We have been taught wrong. Embracing our emotions makes us more powerful. We become wholly ourselves. We must treat everyone with the same respect, kindness, and nurturing, that we would love to have for ourselves. We must speak out against injustice, no matter who is committing it. We must earn our place in society, through our words and deeds.
Feminism is not a threat to masculinity. It is our salvation, should we learn to embrace it. I don’t expect to win the praise of my fellow-men with these words, and to be frank, I don’t care to. We are each on this journey alone, and we can choose to embrace ourselves fully, and help others, or we can continue down a lonely, hollow, path. I choose to be wholly myself, and to be an ally to others. I can only hope that others do the same.

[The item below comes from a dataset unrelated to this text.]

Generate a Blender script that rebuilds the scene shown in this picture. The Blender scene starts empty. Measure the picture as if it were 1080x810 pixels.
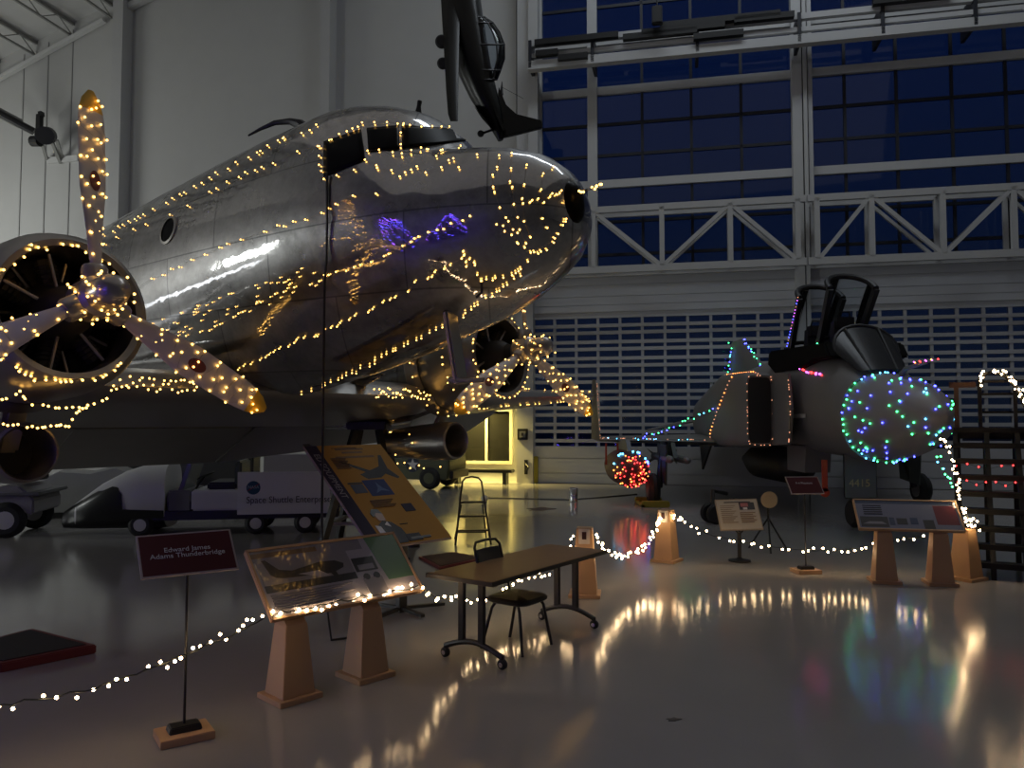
import bpy, bmesh, math, random
from math import sin, cos, pi, radians, sqrt, atan2
from mathutils import Vector, Matrix
from mathutils.bvhtree import BVHTree
random.seed(7)
SC = bpy.context.scene
COL = SC.collection
V = Vector

# ------------------------------------------------------------------ camera numbers (frame taken as 1080 x 810)
FPX, CAMH, HORIZ = 820.0, 2.0, 445.0
PITCH = math.atan((HORIZ-405)/FPX)
CP, SP = cos(PITCH), sin(PITCH)
CAM = V((0, 0, CAMH))
def ray(px, py):
    a, b = (px-540)/FPX, (405-py)/FPX
    return V((a, CP-b*SP, SP+b*CP))
def WP(px, py, Y):            # point seen at (px, py) whose depth along +Y is Y
    r = ray(px, py); return CAM + r*(Y/r.y)
def FL(px, py, z=0.0):        # point seen at (px, py) at height z
    r = ray(px, py); return CAM + r*((z-CAMH)/r.z)

# ------------------------------------------------------------------ materials
MATS = {}
def mat(name, col, rough=.5, metal=0.0, emit=None, es=0.0, noise=0.0, nscale=4.0, bump=0.0, spec=.5, rvar=0.0, trans=0.0, alpha=1.0, coat=0.0):
    if name in MATS: return MATS[name]
    m = bpy.data.materials.new(name); m.use_nodes = True
    nt = m.node_tree; b = nt.nodes['Principled BSDF']
    b.inputs['Base Color'].default_value = (*col, 1)
    b.inputs['Roughness'].default_value = rough
    b.inputs['Metallic'].default_value = metal
    b.inputs['Specular IOR Level'].default_value = spec
    b.inputs['Transmission Weight'].default_value = trans
    b.inputs['Alpha'].default_value = alpha
    b.inputs['Coat Weight'].default_value = coat
    if emit:
        b.inputs['Emission Color'].default_value = (*emit, 1); b.inputs['Emission Strength'].default_value = es
    if noise or bump or rvar:
        tc = nt.nodes.new('ShaderNodeTexCoord'); n = nt.nodes.new('ShaderNodeTexNoise')
        n.inputs['Scale'].default_value = nscale; n.inputs['Detail'].default_value = 5
        nt.links.new(tc.outputs['Object'], n.inputs['Vector'])
        if noise:
            r = nt.nodes.new('ShaderNodeMapRange')
            r.inputs['To Min'].default_value = 1-noise; r.inputs['To Max'].default_value = 1+noise
            mx = nt.nodes.new('ShaderNodeMix'); mx.data_type = 'RGBA'; mx.blend_type = 'MULTIPLY'; mx.inputs[0].default_value = 1
            mx.inputs[6].default_value = (*col, 1)
            nt.links.new(n.outputs['Fac'], r.inputs['Value']); nt.links.new(r.outputs['Result'], mx.inputs[7])
            nt.links.new(mx.outputs[2], b.inputs['Base Color'])
        if rvar:
            r2 = nt.nodes.new('ShaderNodeMapRange')
            r2.inputs['To Min'].default_value = max(.02, rough-rvar); r2.inputs['To Max'].default_value = rough+rvar
            nt.links.new(n.outputs['Fac'], r2.inputs['Value']); nt.links.new(r2.outputs['Result'], b.inputs['Roughness'])
        if bump:
            bp = nt.nodes.new('ShaderNodeBump'); bp.inputs['Strength'].default_value = bump; bp.inputs['Distance'].default_value = .02
            nt.links.new(n.outputs['Fac'], bp.inputs['Height']); nt.links.new(bp.outputs['Normal'], b.inputs['Normal'])
    MATS[name] = m
    return m

# ------------------------------------------------------------------ things
TM = {}
def thing(name, label, cat, loc=(0, 0, 0), rotz=0.0, group=None, M=None):
    o = bpy.data.objects.new(name, None); COL.objects.link(o); o.empty_display_size = .2
    m = M if M is not None else Matrix.Translation(V(loc)) @ Matrix.Rotation(rotz, 4, 'Z')
    o.matrix_world = m; TM[o] = m.copy()
    o['label'] = label; o['category'] = cat
    if group: o['group'] = group
    return o
def tag(o, label, cat, group=None):
    o['label'] = label; o['category'] = cat
    if group: o['group'] = group
    return o
def structure(o):
    o['kind'] = 'structure'; return o
def frame(o, x, y=None, z=None):   # matrix from origin and axes
    x = V(x).normalized()
    if z is None: z = x.cross(V(y)).normalized(); y = z.cross(x)
    elif y is None: y = V(z).cross(x).normalized(); z = x.cross(y)
    m = Matrix((x, y, z)).transposed().to_4x4(); m.translation = V(o)
    return m

# ------------------------------------------------------------------ mesh builder: shapes in the frame M end up in world space
class MB:
    def __init__(s, M=None): s.v = []; s.f = []; s.mi = []; s.M = M or Matrix()
    def add(s, vs, fs, mi=0):
        n = len(s.v); s.v += [s.M @ V(p) for p in vs]
        for f in fs: s.f.append(tuple(i+n for i in f)); s.mi.append(mi)
        return s
    def box(s, c, d, R=None, mi=0, top=1.0, topy=None):
        topy = top if topy is None else topy
        c = V(c); h = V(d)/2; vs = []
        for z in (-1, 1):
            kx, ky = (top, topy) if z > 0 else (1, 1)
            for x, y in ((-1, -1), (1, -1), (1, 1), (-1, 1)):
                p = V((x*h.x*kx, y*h.y*ky, z*h.z))
                if R: p = R @ p
                vs.append(c+p)
        return s.add(vs, [(3, 2, 1, 0), (4, 5, 6, 7), (0, 1, 5, 4), (1, 2, 6, 5), (2, 3, 7, 6), (3, 0, 4, 7)], mi)
    def bb(s, a, b, mi=0):  # box from corner to corner
        a = V(a); b = V(b); return s.box((a+b)/2, (abs(b.x-a.x), abs(b.y-a.y), abs(b.z-a.z)), None, mi)
    def bar(s, p, q, w, h=None, up=(0, 0, 1), mi=0):
        p = V(p); q = V(q); h = h or w; x = (q-p).normalized(); up = V(up)
        if abs(x.dot(up)) > .98: up = V((0, 1, 0))
        y = up.cross(x).normalized(); z = x.cross(y)
        R = Matrix((x, y, z)).transposed()
        return s.box((p+q)/2, ((q-p).length, w, h), R, mi)
    def tube(s, pts, r, n=8, closed=False, cap=True, mi=0):
        pts = [V(p) for p in pts]; N = len(pts); rs = r if isinstance(r, (list, tuple)) else [r]*N
        t0 = (pts[1]-pts[0]).normalized(); ref = V((0, 0, 1)) if abs(t0.z) < .9 else V((1, 0, 0))
        a = t0.cross(ref).normalized(); vs = []
        for i, p in enumerate(pts):
            if closed: t = pts[(i+1) % N]-pts[i-1]
            else: t = pts[min(i+1, N-1)]-pts[max(i-1, 0)]
            if t.length < 1e-9: t = t0
            t = t.normalized(); a = (a-t*a.dot(t))
            a = a.normalized() if a.length > 1e-6 else t.orthogonal().normalized()
            b = t.cross(a)
            vs += [p+(a*cos(2*pi*k/n)+b*sin(2*pi*k/n))*rs[i] for k in range(n)]
        fs = []
        for i in range(N if closed else N-1):
            j = (i+1) % N
            for k in range(n):
                l = (k+1) % n; fs.append((i*n+k, i*n+l, j*n+l, j*n+k))
        if cap and not closed: fs += [tuple(reversed(range(n))), tuple(range((N-1)*n, N*n))]
        return s.add(vs, fs, mi)
    def cyl(s, p, q, r, r2=None, n=20, mi=0): return s.tube([p, q], [r, r if r2 is None else r2], n, mi=mi)
    def lathe(s, prof, n=32, o=(0, 0, 0), ax=(0, 0, 1), cap=True, mi=0):  # prof: (radius, height) along ax
        o = V(o); ax = V(ax).normalized(); a = ax.orthogonal().normalized(); b = ax.cross(a); vs = []
        for r, h in prof: vs += [o+ax*h+(a*cos(2*pi*k/n)+b*sin(2*pi*k/n))*r for k in range(n)]
        fs = []
        for i in range(len(prof)-1):
            for k in range(n):
                l = (k+1) % n; fs.append((i*n+k, i*n+l, (i+1)*n+l, (i+1)*n+k))
        if cap: fs += [tuple(reversed(range(n))), tuple(range((len(prof)-1)*n, len(prof)*n))]
        return s.add(vs, fs, mi)
    def loft(s, rings, cap=True, closed=True, mi=0):
        n = len(rings[0]); vs = [p for r in rings for p in r]; fs = []
        for i in range(len(rings)-1):
            for k in range(n if closed else n-1):
                l = (k+1) % n; fs.append((i*n+k, i*n+l, (i+1)*n+l, (i+1)*n+k))
        if cap and closed: fs += [tuple(reversed(range(n))), tuple(range((len(rings)-1)*n, len(rings)*n))]
        return s.add(vs, fs, mi)
    def prism(s, poly, o, ux, uy, d, mi=0):  # polygon in the plane o+ux,uy pulled along ux x uy by d (list (d0,d1) allowed)
        o = V(o); ux = V(ux).normalized(); uy = V(uy).normalized(); w = ux.cross(uy)
        d0, d1 = d if isinstance(d, (tuple, list)) else (0, d)
        n = len(poly); vs = [o+ux*x+uy*y+w*d0 for x, y in poly]+[o+ux*x+uy*y+w*d1 for x, y in poly]
        fs = [tuple(reversed(range(n))), tuple(range(n, 2*n))]+[(i, (i+1) % n, n+(i+1) % n, n+i) for i in range(n)]
        return s.add(vs, fs, mi)
    def ball(s, c, r, n=12, m=8, mi=0, sc=(1, 1, 1)):
        c = V(c); rings = []
        vs = [c+V((0, 0, -r*sc[2]))]
        for i in range(1, m):
            th = -pi/2+pi*i/m
            vs += [c+V((r*cos(th)*cos(2*pi*k/n)*sc[0], r*cos(th)*sin(2*pi*k/n)*sc[1], r*sin(th)*sc[2])) for k in range(n)]
        vs.append(c+V((0, 0, r*sc[2]))); T = len(vs)-1; fs = []
        for k in range(n):
            l = (k+1) % n; fs.append((0, 1+l, 1+k)); b = 1+(m-2)*n; fs.append((b+k, b+l, T))
        for i in range(m-2):
            for k in range(n):
                l = (k+1) % n; fs.append((1+i*n+k, 1+i*n+l, 1+(i+1)*n+l, 1+(i+1)*n+k))
        return s.add(vs, fs, mi)
    def wheel(s, c, ax, r, w, mi=0, n=28):
        k = min(w*.35, r*.3)
        return s.lathe([(r*.55, -w/2), (r-k, -w/2), (r, -w/2+k), (r, w/2-k), (r-k, w/2), (r*.55, w/2)], n, c, ax, True, mi)
    def bvh(s): return BVHTree.FromPolygons(s.v, s.f)
    def build(s, name, m, parent=None, smooth=False, bevel=0.0, kind=None):
        I = TM[parent].inverted() if parent else Matrix()
        me = bpy.data.meshes.new(name)
        if parent is None and s.v:       # a thing of one mesh: origin at its base
            lo = V([min(p[i] for p in s.v) for i in range(3)]); hi = V([max(p[i] for p in s.v) for i in range(3)])
            c = V(((lo.x+hi.x)/2, (lo.y+hi.y)/2, lo.z)); I = Matrix.Translation(-c)
        me.from_pydata([I @ p for p in s.v], [], s.f); me.update()
        ms = m if isinstance(m, (list, tuple)) else [m]
        for x in ms: me.materials.append(x)
        if len(ms) > 1: me.polygons.foreach_set('material_index', s.mi)
        bm = bmesh.new(); bm.from_mesh(me); bmesh.ops.recalc_face_normals(bm, faces=bm.faces)
        if bevel:
            bmesh.ops.bevel(bm, geom=[e for e in bm.edges if len(e.link_faces) == 2 and e.calc_face_angle(0) > .6], offset=bevel, segments=2, affect='EDGES', clamp_overlap=True)
        bm.to_mesh(me); bm.free()
        if smooth:
            me.polygons.foreach_set('use_smooth', [True]*len(me.polygons))
            try: me.set_sharp_from_angle(angle=radians(40))
            except Exception: pass
        o = bpy.data.objects.new(name, me); COL.objects.link(o)
        if parent: o.parent = parent; TM[o] = TM[parent]
        else: o.location = c; TM[o] = Matrix.Translation(c)
        if kind: o['kind'] = kind
        return o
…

I’ve also realized that I am far from the perfect ally. My temper comes and goes. I am not as kind as I should be to those that love me the most. I have been damaged by the same elements in society that I seek to fight against. This is no excuse. I am in charge of my destiny and in control of my own actions. It is up to me to keep on changing for the better, and up to me to deal with the consequences of my shortcomings. I am ok with this, I own this. I take responsibility for my actions, and I will continue to try to be better. I will not always succeed, but I will not allow my fragility to excuse poor behavior.
For those that I have hurt, I am truly sorry, for those that I have helped, I don’t seek praise or recognition. I simply ask you to pay it forward.
Much work is left to be done. I ask that no matter what our mutual experiences entail, that you work with me. Let us make the world a truly better place.